I need to prove Caley's theorem that each group G is isomorphic to a sub group of S(n). Wherever I check it is proven using the operation of multiplying from left side. that means $f_g(x) = g*x$
I proved it using the conjugacy operation -
$f_g(x) = g*x*g^{-1}$
I have been told it is wrong and can't figure out why..
any help will be aprriciated
On
The reason the left multiplication action works is because for fixed $g\in G$, the map $\psi_{g}: G\to G$ given by $x\mapsto gx$ is bijective (only as a set theoretic map!). Hence, the correspondence $G\to S_{|G|}$ given by $g\mapsto \psi_{g}$ is a group homomorphism (which then you easily check has a trivial kernel, so that completes Cayley's theorem).

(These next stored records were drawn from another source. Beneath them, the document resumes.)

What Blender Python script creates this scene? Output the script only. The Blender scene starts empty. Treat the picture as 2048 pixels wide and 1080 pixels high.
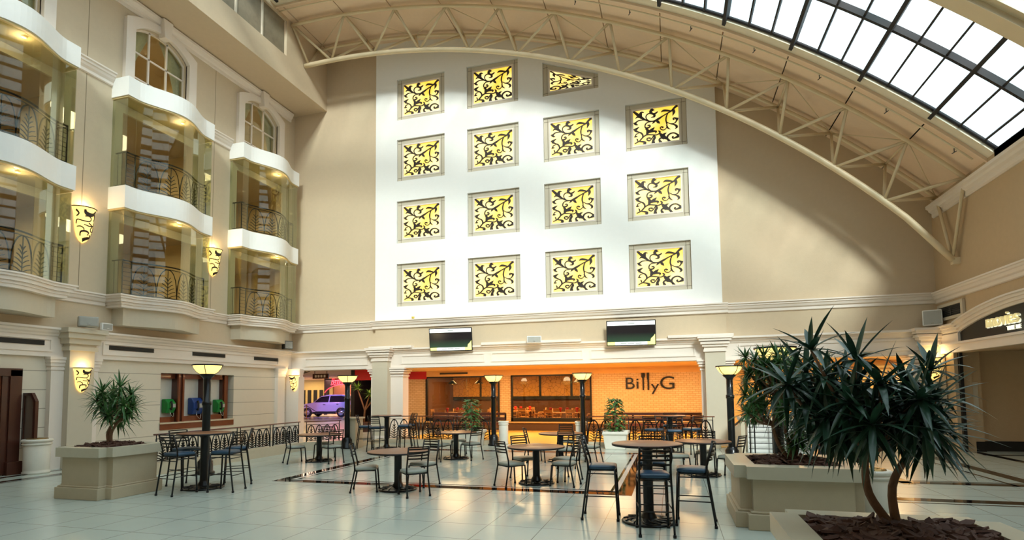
import bpy, math, random
from math import sin, cos, pi, radians, atan2, hypot, sqrt
from mathutils import Vector, Matrix
R_ = random.Random(7)
SC = bpy.context.scene
COL = SC.collection

SKY_S = 2.35; SUN_E = 4.5; SUN_D = (-1.2, 3.05, -1.95); EXPO = 0.24
LAMP_E = 1.3; SCON_E = 1.1; PANEL_E = .95; ARC_E = 80

# ------------------------------------------------------------- camera
H = 1.8                                   # eye height in metres
FPX, CX, CY = 1098.9, 1024.0, 710.4       # focal length and principal point in the 2048 x 1080 frame
YAW, PIT, ROL = 0.28326, 0.065137, -0.01144
def _axes():
    f = Vector((-sin(YAW), cos(YAW), 0)); r = Vector((cos(YAW), sin(YAW), 0)); u = Vector((0, 0, 1))
    f2 = f*cos(PIT)+u*sin(PIT); u2 = u*cos(PIT)-f*sin(PIT)
    return r*cos(ROL)+u2*sin(ROL), u2*cos(ROL)-r*sin(ROL), f2
RT, UP, FW = _axes()
cam_d = bpy.data.cameras.new('camera'); cam = bpy.data.objects.new('camera', cam_d); COL.objects.link(cam)
cam_d.sensor_width = 36; cam_d.lens = FPX*36/2048; cam_d.shift_y = (CY-540)/2048; cam_d.clip_start = .05; cam_d.clip_end = 500
m = Matrix((RT, UP, -FW)).transposed().to_4x4(); m.translation = Vector((0, 0, H)); cam.matrix_world = m
SC.camera = cam
CAM = Vector((0, 0, H))
def ray(u, v): return RT*((u-CX)/FPX)-UP*((v-CY)/FPX)+FW
def on(u, v, ax, val):                    # the point of a real plane (x, y or z = val) seen at a photograph position
    d = ray(u, v); return CAM+d*((val-CAM[ax])/d[ax])
def F(u, v, z=0.): return on(u, v, 2, z)

# ------------------------------------------------------------- light
w = bpy.data.worlds.new('sky'); SC.world = w; w.use_nodes = True
wn = w.node_tree.nodes; wl = w.node_tree.links
bg = wn['Background']; bg.inputs[1].default_value = SKY_S
tc = wn.new('ShaderNodeTexCoord'); no = wn.new('ShaderNodeTexNoise'); no.inputs['Scale'].default_value = 2.2; no.inputs['Detail'].default_value = 5
cr = wn.new('ShaderNodeValToRGB'); cr.color_ramp.elements[0].position = .35; cr.color_ramp.elements[1].position = .65
cr.color_ramp.elements[0].color = (.80, .93, .97, 1); cr.color_ramp.elements[1].color = (.98, .99, 1.0, 1)
wl.new(tc.outputs['Generated'], no.inputs['Vector']); wl.new(no.outputs['Fac'], cr.inputs['Fac']); wl.new(cr.outputs['Color'], bg.inputs[0])
sd = bpy.data.lights.new('sun', 'SUN'); sd.energy = SUN_E; sd.angle = radians(12); sd.color = (1.0, .955, .87)
sun = bpy.data.objects.new('sun', sd); COL.objects.link(sun)
sun.rotation_euler = Vector(SUN_D).to_track_quat('-Z', 'Y').to_euler(); sun.location = (6, -10, 20)
SC.view_settings.view_transform = 'Standard'; SC.view_settings.look = 'None'
SC.view_settings.exposure = EXPO; SC.view_settings.gamma = 1.0; SC.view_settings.use_curve_mapping = False
SC.cycles.transparent_max_bounces = 24; SC.cycles.max_bounces = 8
def area(name, loc, size, e, col, d=(0, 0, -1), sy=None):
    l = bpy.data.lights.new(name, 'AREA'); l.energy = e; l.color = col; l.size = size
    if sy: l.shape = 'RECTANGLE'; l.size_y = sy
    o = bpy.data.objects.new(name, l); COL.objects.link(o); o.location = loc
    o.rotation_euler = Vector(d).to_track_quat('-Z', 'Y').to_euler(); return o
def point(name, loc, e, col, r=.05):
    l = bpy.data.lights.new(name, 'POINT'); l.energy = e; l.color = col; l.shadow_soft_size = r
    o = bpy.data.objects.new(name, l); COL.objects.link(o); o.location = loc; return o
def spot(name, loc, tgt, e, col, ang, blend=.5):
    l = bpy.data.lights.new(name, 'SPOT'); l.energy = e; l.color = col; l.spot_size = radians(ang); l.spot_blend = blend; l.shadow_soft_size = .05
    o = bpy.data.objects.new(name, l); COL.objects.link(o); o.location = loc
    o.rotation_euler = (Vector(tgt)-Vector(loc)).to_track_quat('-Z', 'Y').to_euler(); return o

# ------------------------------------------------------------- materials
def lin(c):
    return tuple(((x/255)/12.92 if x/255 <= .04045 else ((x/255+.055)/1.055)**2.4) for x in c)+(1,)
def mat(name, c, rough=.6, metal=0., var=.06, scale=8., bump=0., bscale=60., emit=None, es=1., coat=0., spec=.5):
    mt = bpy.data.materials.new(name); mt.use_nodes = True; nt = mt.node_tree; N = nt.nodes; L = nt.links
    b = N['Principled BSDF']; b.inputs['Roughness'].default_value = rough; b.inputs['Metallic'].default_value = metal
    b.inputs['Coat Weight'].default_value = coat; b.inputs['Specular IOR Level'].default_value = spec
    t = N.new('ShaderNodeTexCoord'); n = N.new('ShaderNodeTexNoise'); n.inputs['Scale'].default_value = scale; n.inputs['Detail'].default_value = 4
    L.new(t.outputs['Object'], n.inputs['Vector'])
    mx = N.new('ShaderNodeMixRGB'); mx.name = 'base'; c = lin(c)
    mx.inputs[1].default_value = tuple(x*(1-var) for x in c[:3])+(1,); mx.inputs[2].default_value = tuple(min(1, x*(1+var)) for x in c[:3])+(1,)
    L.new(n.outputs['Fac'], mx.inputs[0]); L.new(mx.outputs[0], b.inputs['Base Color'])
    if bump:
        n2 = N.new('ShaderNodeTexNoise'); n2.inputs['Scale'].default_value = bscale; n2.inputs['Detail'].default_value = 6
        L.new(t.outputs['Object'], n2.inputs['Vector'])
        bp = N.new('ShaderNodeBump'); bp.inputs['Strength'].default_value = bump; bp.inputs['Distance'].default_value = .02
        L.new(n2.outputs['Fac'], bp.inputs['Height']); L.new(bp.outputs[0], b.inputs['Normal'])
    if emit: b.inputs['Emission Color'].default_value = lin(emit); b.inputs['Emission Strength'].default_value = es
    return mt
def nodes(mt): return mt.node_tree.nodes, mt.node_tree.links, mt.node_tree.nodes['Principled BSDF']
def mth(N, L, op, a, b=None, c=None):
    n = N.new('ShaderNodeMath'); n.operation = op
    for i, x in enumerate((a, b, c)):
        if x is None: continue
        if isinstance(x, (int, float)): n.inputs[i].default_value = x
        else: L.new(x, n.inputs[i])
    return n.outputs[0]
def overlay(mt, fac, col):                 # paints a pattern colour over the base colour
    N, L, b = nodes(mt); src = b.inputs['Base Color'].links[0].from_socket
    mx = N.new('ShaderNodeMixRGB'); L.new(fac, mx.inputs[0]); L.new(src, mx.inputs[1]); mx.inputs[2].default_value = lin(col)
    L.new(mx.outputs[0], b.inputs['Base Color'])
def wpos(mt):
    N, L, b = nodes(mt); g = N.new('ShaderNodeNewGeometry'); s = N.new('ShaderNodeSeparateXYZ'); L.new(g.outputs['Position'], s.inputs[0])
    return s.outputs
def line(N, L, coord, off, step, wdt):     # 1 inside a thin joint line, else 0
    a = mth(N, L, 'SUBTRACT', coord, off); a = mth(N, L, 'DIVIDE', a, step); a = mth(N, L, 'FRACT', a)
    return mth(N, L, 'LESS_THAN', a, wdt/step)
def glassy(name, tint, gl=.12, rough=.02):
    mt = bpy.data.materials.new(name); mt.use_nodes = True; N = mt.node_tree.nodes; L = mt.node_tree.links
    N.remove(N['Principled BSDF']); out = N['Material Output']
    tr = N.new('ShaderNodeBsdfTransparent'); tr.inputs[0].default_value = lin(tint)
    g = N.new('ShaderNodeBsdfGlossy'); g.inputs['Roughness'].default_value = rough; g.inputs[0].default_value = (1, 1, 1, 1)
    lw = N.new('ShaderNodeLayerWeight'); lw.inputs[0].default_value = .22
    f = mth(N, L, 'MULTIPLY_ADD', lw.outputs['Fresnel'], .5, gl)
    mx = N.new('ShaderNodeMixShader'); L.new(f, mx.inputs[0]); L.new(tr.outputs[0], mx.inputs[1]); L.new(g.outputs[0], mx.inputs[2]); L.new(mx.outputs[0], out.inputs[0])
    return mt

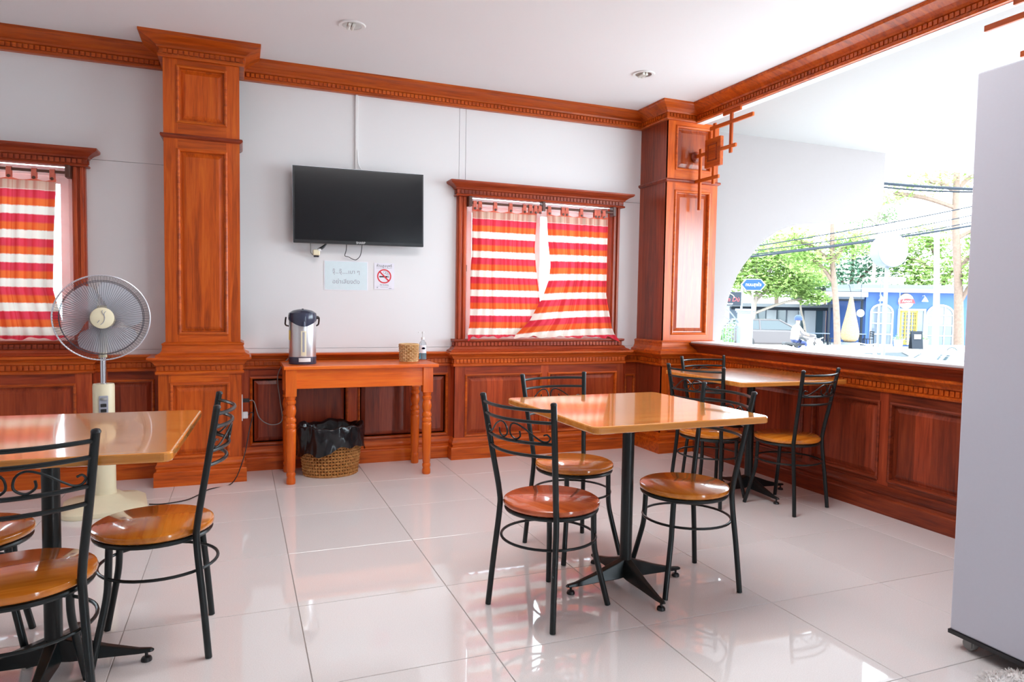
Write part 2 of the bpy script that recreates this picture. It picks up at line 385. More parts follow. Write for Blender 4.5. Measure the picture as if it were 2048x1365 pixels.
def facing(x, y, z):
    """text frame reading left to right towards -Y (seen from inside the room)"""
    return Matrix.Translation((x, y, z)) @ Matrix.Rotation(PI / 2, 4, 'X')

XW0, XW1, YB, YF, ZC = -3.2, 3.52, 5.15, -2.2, 2.82

# ------------------------------------------------------------------ floor
fl = MB().box(XW0 - 0.2, 3.75, YF, 5.35, -1.02, -0.004).build('floor', 'grout')
tag(fl, 'glossy pale beige tiled restaurant floor with thin grey joints', 'floor', kind='structure')
S = 0.5992; GX, GY = 0.2073, 2.1472; g = 0.0016
tile_me = None
i0, i1 = math.floor((XW0 - GX) / S), math.ceil((3.55 - GX) / S)
j0, j1 = math.floor((YF - GY) / S), math.ceil((5.15 - GY) / S)
cache = {}
for i in range(i0, i1):
    for j in range(j0, j1):
        x0, x1 = max(XW0, GX + i * S + g), min(3.56, GX + (i + 1) * S - g)
        y0, y1 = max(YF, GY + j * S + g), min(5.16, GY + (j + 1) * S - g)
        if x1 - x0 < 0.02 or y1 - y0 < 0.02: continue
        key = (round(x1 - x0, 3), round(y1 - y0, 3))
        if key not in cache:
            w, h = (x1 - x0) / 2, (y1 - y0) / 2; b = 0.0012
            mb = MB(); mb.add([(-w, -h, -0.004), (w, -h, -0.004), (w, h, -0.004), (-w, h, -0.004), (-w, -h, -b), (w, -h, -b), (w, h, -b), (-w, h, -b),
                               (-w + b, -h + b, 0), (w - b, -h + b, 0), (w - b, h - b, 0), (-w + b, h - b, 0)],
                              [(0, 1, 5, 4), (1, 2, 6, 5), (2, 3, 7, 6), (3, 0, 4, 7), (4, 5, 9, 8), (5, 6, 10, 9), (6, 7, 11, 10), (7, 4, 8, 11), (8, 9, 10, 11)])
            me = mb.mesh('tile'); me.materials.append(MATS['floor_tile']); cache[key] = me
        o = bpy.data.objects.new('tile', cache[key]); C.objects.link(o); o.parent = fl; o.location = ((x0 + x1) / 2, (y0 + y1) / 2, 0)

# ------------------------------------------------------------------ ceiling with downlights
ce = MB().box(XW0 - 0.2, 3.49, YF, 5.35, ZC, ZC + 0.12).build('ceiling', 'ceiling_paint')
tag(ce, 'flat white painted ceiling', 'ceiling', kind='structure')
for k, (x, y, lb) in enumerate(((0.622, 4.197, 'recessed round downlight in the ceiling nearer the left column'), (2.634, 4.227, 'recessed round downlight in the ceiling nearer the corner column'))):
    t = thing('downlight', lb, 'ceiling light', (x, y, ZC), group='recessed ceiling downlights')
    MB().lathe([(0.055, -0.001), (0.058, -0.006), (0.075, -0.007), (0.08, -0.001)], seg=32).build('trim_ring', 'white_plastic', t, True)
    MB().lathe([(0.0, -0.0012), (0.03, -0.0012), (0.056, -0.004)], seg=32).build('reflector', 'lamp_reflector', t, True)
    mb = MB()
    for dx in (-0.018, 0.006): mb.tube([(dx, -0.035, -0.012), (dx, 0.035, -0.012)], 0.009, 8)
    mb.build('lamp_tube', 'lamp_tube', t, True)

# ------------------------------------------------------------------ walls
W1 = (1.60, 2.955, 0.86, 2.06)      # right window opening x0 x1 z0 z1
W2 = (-2.30, -0.945, 0.86, 2.06)
wb = MB()
xs = [XW0 - 0.2, W2[0], W2[1], W1[0], W1[1], 3.75]
for a, b in zip(xs[:-1], xs[1:]):
    if (a, b) in ((W2[0], W2[1]), (W1[0], W1[1])): wb.box(a, b, 5.163, 5.33, -0.0, 0.86); wb.box(a, b, 5.163, 5.33, 2.06, ZC)
    else: wb.box(a, b, 5.163, 5.33, 0.0, ZC)
wall_b = wb.build('wall_back', 'wall_paint'); tag(wall_b, 'white back wall of smooth boards with fine joints', 'wall', kind='structure')
def wpanel(x0, x1, z0, z1, y=5.150): return MB().box(x0 + 0.0012, x1 - 0.0012, y, 5.1635, z0 + 0.0012, z1 - 0.0012).build('wall_panel', 'wall_paint', wall_b, bevel=0.0015)
wpanel(-0.45, 1.58, 0.857, 2.76); wpanel(1.58, 1.632, 2.06, 2.76); wpanel(1.632, 3.24, 2.083, 2.76)
wpanel(2.965, 3.24, 0.857, 2.083); wpanel(XW0, -0.45, 2.083, 2.76); wpanel(-0.935, -0.45, 0.857, 2.083); wpanel(XW0, -2.31, 0.857, 2.083)
wpanel(-0.935, 1.58, 0.76, 0.857, 5.146); wpanel(2.965, 3.24, 0.76, 0.857, 5.146)
wl = MB().box(XW0 - 0.2, XW0, YF, 5.163, 0, ZC).build('wall_left', 'wall_paint'); tag(wl, 'plain white left side wall', 'wall', kind='structure')
wf = MB().box(XW0 - 0.2, 3.75, YF - 0.15, YF, 2.0, ZC).box(XW0 - 0.2, 2.6, YF - 0.15, YF, 0, 2.0).box(3.2, 3.75, YF - 0.15, YF, 0, 2.0).build('wall_front', 'wall_paint'); tag(wf, 'white shop front wall with a open doorway, behind the viewer', 'wall', kind='structure')
wr = MB().box(3.538, 3.70, -2.2, 4.9, 0, 0.89).box(3.538, 3.70, -2.2, 1.24, 0.89, 2.7).build('wall_right', 'wall_paint'); tag(wr, 'low right wall below the big unglazed opening', 'wall', kind='structure')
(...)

Now, what goes wrong with using conjugation? Let's try the same thing: for each fixed $g\in G$, the map $\phi_{g}: G\to G$ is given by $x\mapsto g x g^{-1}$. Once again $\phi_{g}$ is bijective as a set map (in fact, it is a group homomorphism in this case). So then consider $G\to S_{|G|}$ given by $g\mapsto \phi_{g}$. This is no longer injective in general. Think about what happens when $g\in Z(G)$.
The induced (by the conjugation action) morphism is one-to-one if and only if the center of the group is trivial.